A back end for a target architecture in GCC has the following parts:

  • A directory machine under gcc/config, containing a machine description machine.md file (see Machine Descriptions), header files machine.h and machine-protos.h and a source file machine.c (see Target Description Macros and Functions), possibly a target Makefile fragment t-machine (see Target Makefile Fragments), and maybe some other files. The names of these files may be changed from the defaults given by explicit specifications in config.gcc.

  • If necessary, a file machine-modes.def in the machine directory, containing additional machine modes to represent condition codes. See Condition Code Status, for further details.

  • An optional machine.opt file in the machine directory, containing a list of target-specific options. You can also add other option files using the extra_options variable in config.gcc. See Option specification files.

  • Entries in config.gcc (see The config.build; config.host; and config.gcc Files) for the systems with this target architecture.

  • Documentation in gcc/doc/invoke.texi for any command-line options supported by this target (see Run-time Target Specification). This means both entries in the summary table of options and details of the individual options.

  • Documentation in gcc/doc/extend.texi for any target-specific attributes supported (see Defining target-specific uses of __attribute__), including where the same attribute is already supported on some targets, which are enumerated in the manual.

  • Documentation in gcc/doc/extend.texi for any target-specific pragmas supported.

  • Documentation in gcc/doc/extend.texi of any target-specific built-in functions supported.

  • Documentation in gcc/doc/extend.texi of any target-specific format checking styles supported.

  • Documentation in gcc/doc/md.texi of any target-specific constraint letters (see Constraints for Particular Machines).

  • A note in gcc/doc/contrib.texi under the person or people who contributed the target support.

  • Entries in gcc/doc/install.texi for all target triplets supported with this target architecture, giving details of any special notes about installation for this target, or saying that there are no special notes if there are none.

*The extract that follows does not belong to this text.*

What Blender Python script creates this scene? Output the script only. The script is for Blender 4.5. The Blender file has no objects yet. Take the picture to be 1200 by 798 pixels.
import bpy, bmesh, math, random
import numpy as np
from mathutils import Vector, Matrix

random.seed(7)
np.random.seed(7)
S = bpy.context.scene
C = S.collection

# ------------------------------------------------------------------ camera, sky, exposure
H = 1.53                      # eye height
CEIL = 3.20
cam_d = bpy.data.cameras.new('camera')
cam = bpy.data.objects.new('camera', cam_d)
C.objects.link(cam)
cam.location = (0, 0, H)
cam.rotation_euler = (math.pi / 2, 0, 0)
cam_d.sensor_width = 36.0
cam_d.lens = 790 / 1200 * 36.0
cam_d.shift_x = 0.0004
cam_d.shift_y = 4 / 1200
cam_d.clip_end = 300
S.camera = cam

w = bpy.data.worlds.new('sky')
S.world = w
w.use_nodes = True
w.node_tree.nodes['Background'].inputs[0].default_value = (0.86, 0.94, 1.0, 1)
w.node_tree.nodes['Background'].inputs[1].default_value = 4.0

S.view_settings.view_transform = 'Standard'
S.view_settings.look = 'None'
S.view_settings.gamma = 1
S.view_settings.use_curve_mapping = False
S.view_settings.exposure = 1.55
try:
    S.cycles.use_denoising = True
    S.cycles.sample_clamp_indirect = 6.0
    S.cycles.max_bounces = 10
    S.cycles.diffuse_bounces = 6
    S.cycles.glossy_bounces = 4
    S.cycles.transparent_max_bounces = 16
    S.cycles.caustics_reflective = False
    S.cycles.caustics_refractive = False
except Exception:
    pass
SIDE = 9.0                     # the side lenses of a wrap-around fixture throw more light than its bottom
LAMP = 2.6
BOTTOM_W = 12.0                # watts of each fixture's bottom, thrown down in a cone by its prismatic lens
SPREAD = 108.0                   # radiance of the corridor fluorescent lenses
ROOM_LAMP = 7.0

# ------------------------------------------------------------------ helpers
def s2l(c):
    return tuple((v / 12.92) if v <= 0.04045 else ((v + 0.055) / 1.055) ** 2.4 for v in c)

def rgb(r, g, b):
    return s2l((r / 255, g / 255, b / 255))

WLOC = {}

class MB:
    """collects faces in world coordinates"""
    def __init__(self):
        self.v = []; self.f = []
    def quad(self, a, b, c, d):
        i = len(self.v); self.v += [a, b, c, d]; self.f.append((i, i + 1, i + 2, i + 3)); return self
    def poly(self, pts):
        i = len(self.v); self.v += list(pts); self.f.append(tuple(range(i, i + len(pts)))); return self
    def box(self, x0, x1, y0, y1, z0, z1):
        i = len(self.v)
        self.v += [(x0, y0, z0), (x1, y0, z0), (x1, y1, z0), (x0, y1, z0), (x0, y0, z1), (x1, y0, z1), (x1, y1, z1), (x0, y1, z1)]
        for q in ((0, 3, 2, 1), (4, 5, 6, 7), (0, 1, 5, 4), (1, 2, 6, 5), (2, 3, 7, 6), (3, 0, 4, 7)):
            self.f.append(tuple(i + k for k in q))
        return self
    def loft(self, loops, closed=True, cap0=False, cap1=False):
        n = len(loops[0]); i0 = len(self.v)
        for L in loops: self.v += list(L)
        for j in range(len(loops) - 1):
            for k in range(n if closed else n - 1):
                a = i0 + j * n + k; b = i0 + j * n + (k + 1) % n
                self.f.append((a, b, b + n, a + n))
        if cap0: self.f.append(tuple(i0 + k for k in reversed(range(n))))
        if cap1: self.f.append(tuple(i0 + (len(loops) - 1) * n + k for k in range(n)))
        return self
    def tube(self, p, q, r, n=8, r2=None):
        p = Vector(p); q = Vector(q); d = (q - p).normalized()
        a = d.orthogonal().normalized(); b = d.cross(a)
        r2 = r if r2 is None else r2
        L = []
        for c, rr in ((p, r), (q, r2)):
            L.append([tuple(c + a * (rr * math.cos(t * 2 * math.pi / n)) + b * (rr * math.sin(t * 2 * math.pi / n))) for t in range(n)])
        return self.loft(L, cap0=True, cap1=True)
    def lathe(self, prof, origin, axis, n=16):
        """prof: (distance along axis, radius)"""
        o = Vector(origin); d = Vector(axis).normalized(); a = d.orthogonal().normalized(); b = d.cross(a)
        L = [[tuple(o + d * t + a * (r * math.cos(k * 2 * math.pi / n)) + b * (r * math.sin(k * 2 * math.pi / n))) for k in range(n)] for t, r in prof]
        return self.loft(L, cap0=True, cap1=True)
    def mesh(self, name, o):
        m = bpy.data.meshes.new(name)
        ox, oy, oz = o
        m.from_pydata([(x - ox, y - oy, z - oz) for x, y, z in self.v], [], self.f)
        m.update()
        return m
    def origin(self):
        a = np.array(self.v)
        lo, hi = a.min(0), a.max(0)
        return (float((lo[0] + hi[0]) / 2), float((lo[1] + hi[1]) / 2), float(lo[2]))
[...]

  • Possibly other support outside the gcc directory for runtime libraries. The libstdc++ porting manual needs to be installed as info for this to work, or to be a chapter of this manual.

    Todo

    reference docs for this

The machine.h header is included very early in GCC’s standard sequence of header files, while machine-protos.h is included late in the sequence. Thus machine-protos.h can include declarations referencing types that are not defined when machine.h is included, specifically including those from rtl.h and tree.h. Since both RTL and tree types may not be available in every context where machine-protos.h is included, in this file you should guard declarations using these types inside appropriate #ifdef RTX_CODE or #ifdef TREE_CODE conditional code segments.

If the backend uses shared data structures that require GTY markers for garbage collection (see Memory Management and Type Information), you must declare those in machine.h rather than machine-protos.h. Any definitions required for building libgcc must also go in machine.h.

GCC uses the macro IN_TARGET_CODE to distinguish between machine-specific .c and .cc files and machine-independent .c and .cc files. Machine-specific files should use the directive:

#define IN_TARGET_CODE 1

before including config.h.

If the back end is added to the official GCC source repository, the following are also necessary:

  • An entry for the target architecture in readings.html on the GCC web site, with any relevant links.

  • Details of the properties of the back end and target architecture in backends.html on the GCC web site.

  • A news item about the contribution of support for that target architecture, in index.html on the GCC web site.

  • Normally, one or more maintainers of that target listed in MAINTAINERS. Some existing architectures may be unmaintained, but it would be unusual to add support for a target that does not have a maintainer when support is added.

  • Target triplets covering all config.gcc stanzas for the target, in the list in contrib/config-list.mk.